Do we really expect that our politicians’ non-public personas be as pure as the driven snow?

We might just as well believe that none of the journalists who report on the MPs’ doings would ever pepper their own in-house conversations with the word in question.

Maybe the associate professor of controversy (sorry, politics) who revealed the awful truth will benefit from a few extra book sales, and the PM could even pick up an ocker point or two in the polls, but other than that, what’s to say but ho-hum?

As for the F-word itself, that’s all it is … a word; and whether its use is offensive depends on the intent of the user and the sensibilities of the reader/hearer.

It is now almost as unremarkable in conversation as ‘bloody’, and more recently, ‘bugger’, and it has long lost much of its power to shock.

After all, it’s been around for about 500 years, so it’s obviously a bit tired.

My venerable Shorter Oxford English Dictionary pronounced as far back as 1973 that it was “until recently regarded as a taboo word rarely recorded in print”, so the rot had already set in by then.

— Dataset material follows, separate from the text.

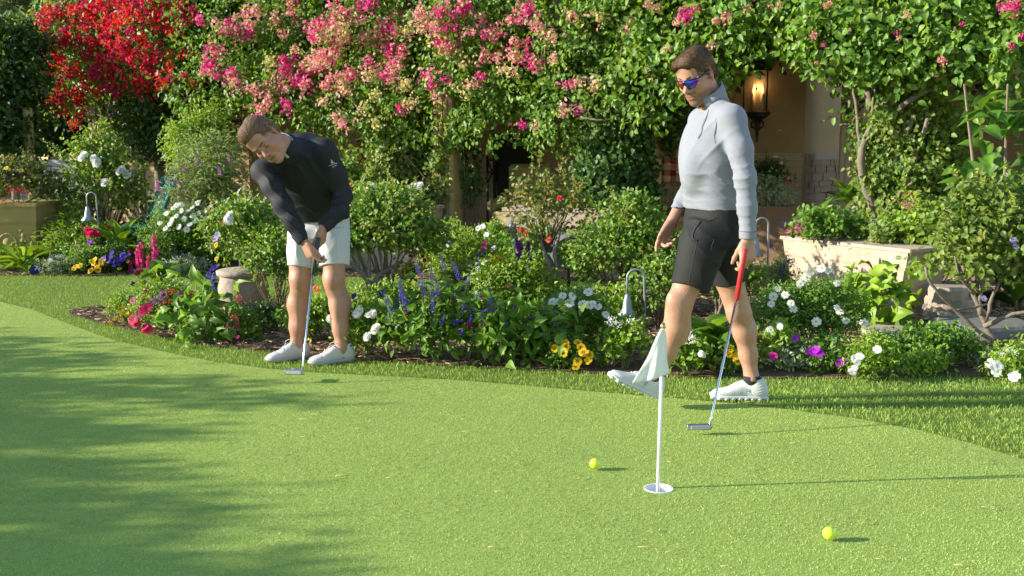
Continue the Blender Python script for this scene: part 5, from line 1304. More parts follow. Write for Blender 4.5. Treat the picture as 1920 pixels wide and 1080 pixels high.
def foliage(root, arr, detail=True, nobj=0, kind='ovate', name='foliage', rank=None):
    """most leaves as one stuff part; the nobj that show largest as single leaf parts"""
    P, D, N, ln, wd, T = arr[:6]
    if nobj:
        dist = np.linalg.norm(P - A(0, 0, CAMH), axis=1); sc = (-ln * 6 / dist * 9 + dist * .35) if rank is None else rank
        idx = np.argsort(dist - ln * 2)[:int(nobj * 1.0)]
        keep = np.ones(len(P), bool); keep[idx] = False; inv = wmat(root).inverted()
        for i in idx: place_leaf(root, inv, P[i], D[i], N[i], ln[i], wd[i], T[i], kind)
        P, D, N, ln, wd, T = [q[keep] for q in (P, D, N, ln, wd, T)]
    if len(P):
        V, F, T = leaf_mesh_np(P, D, N, ln, wd, T, detail); o = link(name, mesh_np(name, V, F, M['leaf'], T), root); tag(o, kind='stuff'); return o
def stems(root, paths, m=None, name='stem', r=.006, n=5, as_stuff=True):
    mb = MB()
    for p, rr in paths: mb.tube(p, rr, n, cap=False)
    o = mb.build(name, m or M['stem'], root)
    if as_stuff: tag(o, kind='stuff')
    return o
# ---- flowers: shared meshes per kind and colour
FL = {}
def flower_mesh(kind, col, var=0):
    key = (kind, col, var)
    if key in FL: return FL[key]
    r = random.Random(sum(ord(ch) * (i + 7) for i, ch in enumerate(repr((kind, col, var))))); V = []; F = []; T = []
    def poly(pts, c):
        b = len(V); V.extend([tuple(p) for p in pts]); F.append(tuple(range(b, b + len(pts)))); T.extend([c] * len(pts))
    def petal(a, r0, r1, w, z0, z1, c, tip=.6, c2=None):
        ca, sa = math.cos(a), math.sin(a); R_ = lambda x, y, z: (x * ca - y * sa, x * sa + y * ca, z)
        b = len(V); mid = (r0 + r1) * .55
        V.extend([R_(r0, -w * .2, z0), R_(r0, w * .2, z0), R_(mid, w * .5, (z0 + z1) / 2 + .06 * w), R_(mid, -w * .5, (z0 + z1) / 2 + .06 * w), R_(r1 * .93, w * .5 * tip, z1), R_(r1 * .93, -w * .5 * tip, z1), R_(r1, 0, z1 - .02)])
        F.extend([(b, b + 1, b + 2, b + 3), (b + 3, b + 2, b + 4, b + 5), (b + 5, b + 4, b + 6)]); c2 = c2 or c; T.extend([c2, c2, c, c, c, c, c])
    def shade(c, k): return tuple(min(1, max(0, q * k)) for q in c)
    if kind == 'daisy':
        for i in range(13): petal(2 * math.pi * i / 13 + r.uniform(-.08, .08), .22, 1.0 * r.uniform(.9, 1.05), .38, .02, .08 - r.uniform(0, .3), shade(col, r.uniform(.9, 1.05)), .8)
        for i in range(10): a = 2 * math.pi * i / 10; a2 = 2 * math.pi * (i + 1) / 10; poly([(0, 0, .20), (.26 * math.cos(a), .26 * math.sin(a), .06), (.26 * math.cos(a2), .26 * math.sin(a2), .06)], (.75, .48, .03))
    elif kind == 'pansy':
        dk = (.05, .02, .02) if sum(col) < 1.6 else shade(col, .75)
        for a, s_ in ((math.pi / 2 + .55, 1), (math.pi / 2 - .55, 1), (math.pi + .15, .95), (-.15, .95), (-math.pi / 2, 1.05)):
            petal(a, .05, s_ * r.uniform(.9, 1.05), .95, .02 + r.uniform(0, .05), .10 + r.uniform(-.15, .15), shade(col, r.uniform(.82, 1.1)), .85, dk)
        poly([(.10 * math.cos(t), .10 * math.sin(t), .12) for t in np.linspace(0, 6.28, 7)[:-1]], (.7, .5, .04))
    elif kind == 'vinca':
        for i in range(5): petal(2 * math.pi * i / 5 + .3, .05, r.uniform(.9, 1.05), .92, .0, .12 + r.uniform(-.12, .12), shade(col, r.uniform(.85, 1.1)), .9, shade(col, .7))
    elif kind == 'rose':
        for ring_, (n, rr, z, w) in enumerate(((6, 1.0, .25, .9), (5, .8, .55, .85), (5, .55, .75, .7), (3, .3, .85, .5))):
            for i in range(n): petal(2 * math.pi * i / n + ring_ * .6, .08, rr * r.uniform(.9, 1.08), w, .05 + .1 * ring_, z + r.uniform(-.1, .1), shade(col, r.uniform(.86, 1.06)), .8)
    elif kind in ('ball', 'bract'):                        # loose head of small petals
        n = 30 if kind == 'ball' else 34
        for i in range(n):
            d = unit(np.array([r.gauss(0, 1), r.gauss(0, 1), r.gauss(0, 1) + .25])); q = d * (r.uniform(.55, 1.0)) * np.array([1, 1, .85]); nn = unit(d + np.array([r.gauss(0, .5) for _ in range(3)])); t = unit(np.cross(nn, np.array([r.gauss(0, 1) for _ in range(3)]))); s_ = np.cross(nn, t)
            w = .24 if kind == 'ball' else .40; c = shade(col, r.uniform(.72, 1.18))
            if kind == 'bract' and col[0] > .6 and col[1] > .15 and r.random() < .25: c = (.62, .55, .22)
            b = len(V); V.extend([tuple(q - t * w * .55), tuple(q - t * w * .05 + s_ * w * .5 + nn * w * .12), tuple(q + t * w * .75 + nn * w * .05), tuple(q - t * w * .05 - s_ * w * .5 + nn * w * .12)])
            F.extend([(b, b + 1, b + 2), (b, b + 2, b + 3)]); T.extend([shade(c, .9), c, c, c])
    elif kind == 'spike':                                  # upright raceme, unit height along z
        n = 46
        for i in range(n):
            z = .12 + .88 * i / n; a = i * 2.4; rr = (.085 * (1 - z * .75)) * r.uniform(.8, 1.2); p = np.array([rr * math.cos(a), rr * math.sin(a), z]); d = unit(np.array([math.cos(a), math.sin(a), .3])); s_ = np.array([-math.sin(a), math.cos(a), 0]); w = .040 * (1.1 - z * .6); c = shade(col, r.uniform(.6, 1.35))
            b = len(V); V.extend([tuple(p - d * w), tuple(p + s_ * w * .8), tuple(p + d * w * 1.3), tuple(p - s_ * w * .8), tuple(p + np.array([0, 0, w * .9]))])
            F.extend([(b, b + 1, b + 4), (b + 1, b + 2, b + 4), (b + 2, b + 3, b + 4), (b + 3, b, b + 4), (b, b + 3, b + 2, b + 1)]); T.extend([c] * 5)
        for i in range(4): a = i * math.pi / 2; a2 = a + math.pi / 2; poly([(.012 * math.cos(a), .012 * math.sin(a), -.5), (.012 * math.cos(a2), .012 * math.sin(a2), -.5), (.008 * math.cos(a2), .008 * math.sin(a2), 1), (.008 * math.cos(a), .008 * math.sin(a), 1)], (.08, .12, .05))
    elif kind == 'bells':                                  # foxglove / snapdragon spire
        for i in range(20):
            z = .06 + .80 * i / 20; a = -math.pi / 2 + r.uniform(-1.7, 1.7); s_ = .16 * (1 - .55 * z); c = shade(col, r.uniform(.75, 1.2)); d = np.array([math.cos(a), math.sin(a), -.35]); d = d / np.linalg.norm(d); u = unit(np.cross(d, np.array([0, 0, 1.]))); w = np.cross(u, d); p = np.array([0, 0, z])
            b = len(V); k = 6
            for rr, q in ((.02, .0), (.30, .45), (.55, 1.0)):
                for j in range(k): t = 2 * math.pi * j / k; V.append(tuple(p + d * s_ * q + (u * math.cos(t) + w * math.sin(t)) * s_ * rr)); T.append(c if q < .9 else shade(c, 1.15))
            for q in range(2):
                for j in range(k): F.append((b + q * k + j, b + q * k + (j + 1) % k, b + (q + 1) * k + (j + 1) % k, b + (q + 1) * k + j))
        for i in range(7):
            z = .86 + .14 * i / 7; poly([(.02, 0, z), (0, .02, z), (-.02, 0, z), (0, 0, z + .04)], (.22, .26, .08))
        for i in range(4): a = i * math.pi / 2; a2 = a + math.pi / 2; poly([(.02 * math.cos(a), .02 * math.sin(a), -.4), (.02 * math.cos(a2), .02 * math.sin(a2), -.4), (.008 * math.cos(a2), .008 * math.sin(a2), 1), (.008 * math.cos(a), .008 * math.sin(a), 1)], (.10, .15, .05))
    Va = np.array(V, np.float32); me = bpy.data.meshes.new('flower'); me.from_pydata(Va.tolist(), [], F); me.materials.append(M['petal'])
    ca = me.color_attributes.new('tint', 'FLOAT_COLOR', 'POINT'); t4 = np.ones((len(V), 4), np.float32); t4[:, :3] = np.array(T); ca.data.foreach_set('color', t4.ravel()); me.update(); FL[key] = me; return me
def place_flower(root, kind, col, p, nn, s_, name='flower', nv=3, roll=None):
    o = bpy.data.objects.new(name, flower_mesh(kind, col, R.randrange(nv))); COL.objects.link(o); o.parent = root; o.matrix_parent_inverse = wmat(root).inverted()
    z = nrm(nn); x = nrm(np.cross(A(0, 1, .2) if abs(z[1]) < .9 else A(1, 0, 0), z)); y = np.cross(z, x); a = R.uniform(0, 6.28) if roll is None else roll
    x, y = x * math.cos(a) + y * math.sin(a), y * math.cos(a) - x * math.sin(a); m4 = Matrix.Identity(4); sx = np.full(3, s_) if np.isscalar(s_) else s_
    for i in range(3): m4[i][0] = x[i] * sx[0]; m4[i][1] = y[i] * sx[1]; m4[i][2] = z[i] * sx[2]; m4[i][3] = p[i]
    o.matrix_basis = m4; return o
C_ = dict(white=(.80, .80, .78), cream=(.78, .74, .62), yellow=(.80, .52, .01), lemon=(.72, .66, .08), magenta=(.62, .03, .28), pink=(.72, .10, .28), crimson=(.50, .01, .045), red=(.62, .015, .02), rosered=(.70, .03, .12), mauve=(.50, .13, .48), purple=(.22, .025, .34), violet=(.07, .035, .40), blue=(.05, .04, .36), navy=(.03, .025, .16), lilac=(.45, .35, .62), orange=(.75, .22, .03), coral=(.72, .16, .09))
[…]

We still have those three cutesy dots after the initial ‘f’, but that time-honoured device aimed at avoiding offence to readers now seems pretty pointless, given the way the word is now thrown around on TV and radio and in cyberspace.

Perhaps we should get rid of those dots, and meanwhile, can the media please go a bit easier on the mock shock?

The Return of the Frugals, as discussed by AAT last week, is gathering momentum as the need for belt-tightening becomes more apparent.

Namour herb nursery proprietor and widely read author Isabell Shippard, who agrees with AAT that we are in for changes in many facets of our lives, has almost completed her third book, this time on self-sufficiency and survival.

Watch for it in November, and meanwhile, why not make a start on that vege garden?